Collector Coins

Christ Church coin design

The Central Bank acts as an agent for the Minister for Finance in issuing all Irish coin, both circulating and commemorative. Irish collector coin products are issued to celebrate figures of national importance and to commemorate significant events in Irish history. Typically four to five new products are launched each year. Collector coins make a unique gift for many life celebrations and milestones and they are also a beautiful collector’s item.

How do I purchase Collector Coins?

To view and purchase collector coins visit www.collectorcoins.ie.

History of Irish Collector Coins

Ireland has issued commemorative proof coins since the foundation of the Irish Free State. The first Irish proof set was issued in 1928 and collected all of the original circulating coins in proof quality. A circulating set was later issued in 1971 to mark decimalisation. Other pre-euro circulating coin sets were issued by the Central Bank of Ireland in 1966, 1978, 1982, 1986, 1996, 1998 and 2000.

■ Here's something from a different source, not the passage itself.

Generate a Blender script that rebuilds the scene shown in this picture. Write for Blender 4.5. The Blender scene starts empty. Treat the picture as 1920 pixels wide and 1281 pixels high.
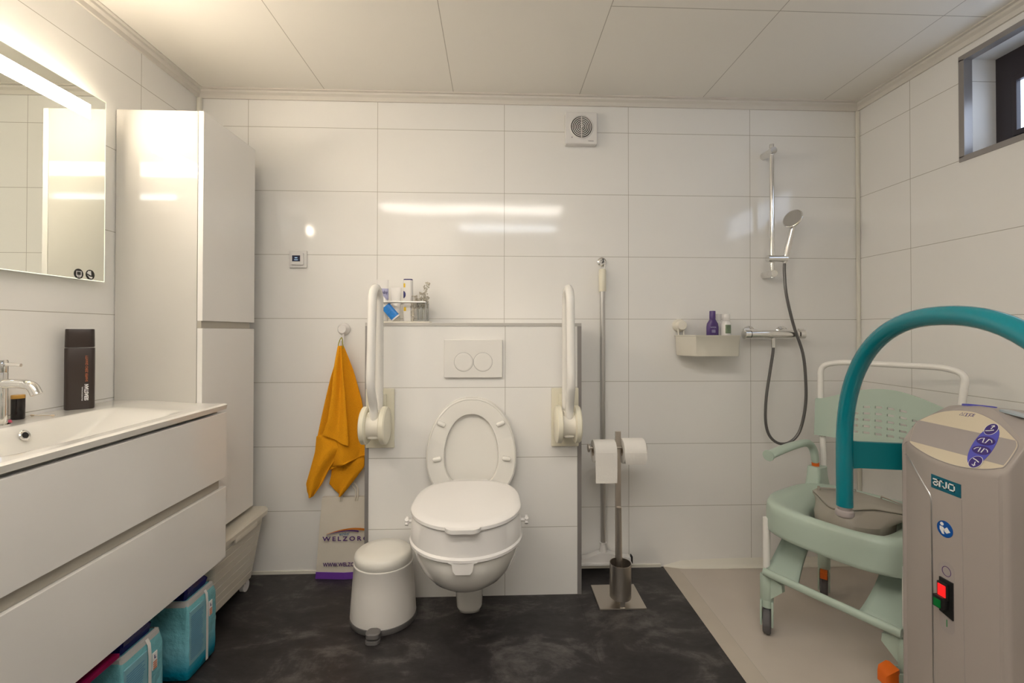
import bpy, bmesh, math, random
from mathutils import Vector, Matrix
random.seed(7)
SC = bpy.context.scene
COL = SC.collection
PI = math.pi

# ------------------------------------------------------------------ camera
FPX, CYP, YAW, PITCH, ROLL = 852.82, 613.52, 0.0385, 0.0092, 0.001
HC = 1.131
_cy, _sy, _cp, _sp = math.cos(YAW), math.sin(YAW), math.cos(PITCH), math.sin(PITCH)
_f = Vector((_sy*_cp, _cy*_cp, _sp)); _r = Vector((_cy, -_sy, 0)); _u = _r.cross(_f)
_r2 = math.cos(ROLL)*_r + math.sin(ROLL)*_u; _u2 = -math.sin(ROLL)*_r + math.cos(ROLL)*_u
cam_d = bpy.data.cameras.new('camera'); cam = bpy.data.objects.new('camera', cam_d); COL.objects.link(cam)
M = Matrix((( _r2.x, _u2.x, -_f.x, 0), (_r2.y, _u2.y, -_f.y, 0), (_r2.z, _u2.z, -_f.z, HC), (0, 0, 0, 1)))
cam.matrix_world = M
cam_d.sensor_fit = 'HORIZONTAL'; cam_d.sensor_width = 36.0; cam_d.lens = FPX/1920*36
cam_d.shift_y = (CYP-640.5)/1920; cam_d.clip_start = 0.02
SC.camera = cam

# ------------------------------------------------------------------ world, exposure
SC.view_settings.view_transform = 'Standard'; SC.view_settings.look = 'None'
SC.view_settings.gamma = 1.0; SC.view_settings.exposure = 1.36; SC.view_settings.use_curve_mapping = False
w = bpy.data.worlds.new('evening_sky'); SC.world = w; w.use_nodes = True
bg = w.node_tree.nodes['Background']
sky = w.node_tree.nodes.new('ShaderNodeTexSky'); sky.sky_type = 'NISHITA'; sky.sun_disc = False
sky.sun_elevation = math.radians(8); sky.sun_rotation = math.radians(200)
w.node_tree.links.new(sky.outputs[0], bg.inputs[0]); bg.inputs[1].default_value = 0.35

def area(name, loc, rot, sx, sy, power, color):
    l = bpy.data.lights.new(name, 'AREA'); l.shape = 'RECTANGLE'; l.size = sx; l.size_y = sy
    l.energy = power; l.color = color
    o = bpy.data.objects.new(name, l); COL.objects.link(o); o.location = loc; o.rotation_euler = rot
    return o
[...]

The Central Bank also issued a number of pre-Euro commemorative circulating coins:
In 1966, a special 10 shilling coin featuring a depiction of Cú Chulainn on the reverse and Padraig Pearse on the obverse was issued to commemorate the 50th anniversary of the Easter Rising;
In 1988, a 50p coin was issued to celebrate the Dublin Millennium, the design of which was based on the Dublin City Coat of Arms;
In 2000, a special £1 was issued to mark the Millennium, and depicting the historic Broighter Boat.

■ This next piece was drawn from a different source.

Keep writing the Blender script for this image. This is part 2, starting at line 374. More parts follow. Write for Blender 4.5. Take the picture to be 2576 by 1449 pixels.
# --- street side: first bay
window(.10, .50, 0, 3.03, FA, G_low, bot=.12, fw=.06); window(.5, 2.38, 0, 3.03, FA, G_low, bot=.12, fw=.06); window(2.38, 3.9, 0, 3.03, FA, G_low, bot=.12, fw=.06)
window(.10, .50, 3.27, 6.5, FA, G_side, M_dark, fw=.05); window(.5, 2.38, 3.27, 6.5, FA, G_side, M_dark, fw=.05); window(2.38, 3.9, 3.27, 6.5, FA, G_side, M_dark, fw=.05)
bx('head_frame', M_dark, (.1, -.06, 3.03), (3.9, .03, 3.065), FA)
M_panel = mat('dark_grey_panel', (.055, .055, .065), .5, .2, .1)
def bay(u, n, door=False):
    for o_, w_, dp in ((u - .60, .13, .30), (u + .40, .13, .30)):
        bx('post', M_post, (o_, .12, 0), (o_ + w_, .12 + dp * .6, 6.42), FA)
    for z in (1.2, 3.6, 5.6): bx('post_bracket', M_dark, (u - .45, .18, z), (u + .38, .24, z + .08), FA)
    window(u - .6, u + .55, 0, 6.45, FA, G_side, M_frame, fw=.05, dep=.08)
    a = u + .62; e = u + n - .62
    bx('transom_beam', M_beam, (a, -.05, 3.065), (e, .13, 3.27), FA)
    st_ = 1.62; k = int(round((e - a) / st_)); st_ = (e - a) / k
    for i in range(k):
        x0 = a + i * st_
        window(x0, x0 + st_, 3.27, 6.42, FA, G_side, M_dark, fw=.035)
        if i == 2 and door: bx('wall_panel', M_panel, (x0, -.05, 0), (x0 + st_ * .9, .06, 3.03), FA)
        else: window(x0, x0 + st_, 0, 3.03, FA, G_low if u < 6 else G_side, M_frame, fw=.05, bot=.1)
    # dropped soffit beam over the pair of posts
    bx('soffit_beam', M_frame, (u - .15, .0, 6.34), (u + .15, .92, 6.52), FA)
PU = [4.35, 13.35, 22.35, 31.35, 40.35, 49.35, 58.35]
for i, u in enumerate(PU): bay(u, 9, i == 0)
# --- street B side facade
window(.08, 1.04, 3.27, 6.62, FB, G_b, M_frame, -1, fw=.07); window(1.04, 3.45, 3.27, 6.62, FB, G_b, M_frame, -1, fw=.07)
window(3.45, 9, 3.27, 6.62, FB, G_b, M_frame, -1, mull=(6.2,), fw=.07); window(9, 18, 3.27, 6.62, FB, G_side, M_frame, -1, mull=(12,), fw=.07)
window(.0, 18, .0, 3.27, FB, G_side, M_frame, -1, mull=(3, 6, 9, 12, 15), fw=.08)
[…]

Other notable pre-euro collector coins issued by the Central Bank include:
5 ECU Silver, 10 ECU Silver and 50 ECU Gold coins issued in 1990 to mark Ireland’s tenure of the European Community Presidency which saw significant steps forward in European integration and advances towards the Economic and Monetary Union.
A special £1 commemorative coin issued in 1997 to mark the first 50 years of the United Nations (1945-1995).

What are proof coins?

Proof coins are collectable coins not intended for general circulation. They are minted using specially polished dies and blanks that give them a mirror-like finish. These coins are struck at least twice during the minting process. They are individually handled and protectively stored in order to prevent tarnishing. This is in comparison to general circulating coins which are struck once during the minting process and are handled in bulk. The defined, intricate and shiny appearance of proof coins gives them their collectable quality.

The Central Bank issues silver and gold commemorate proof coins, in addition to sets of circulating Euro coin struck to proof quality.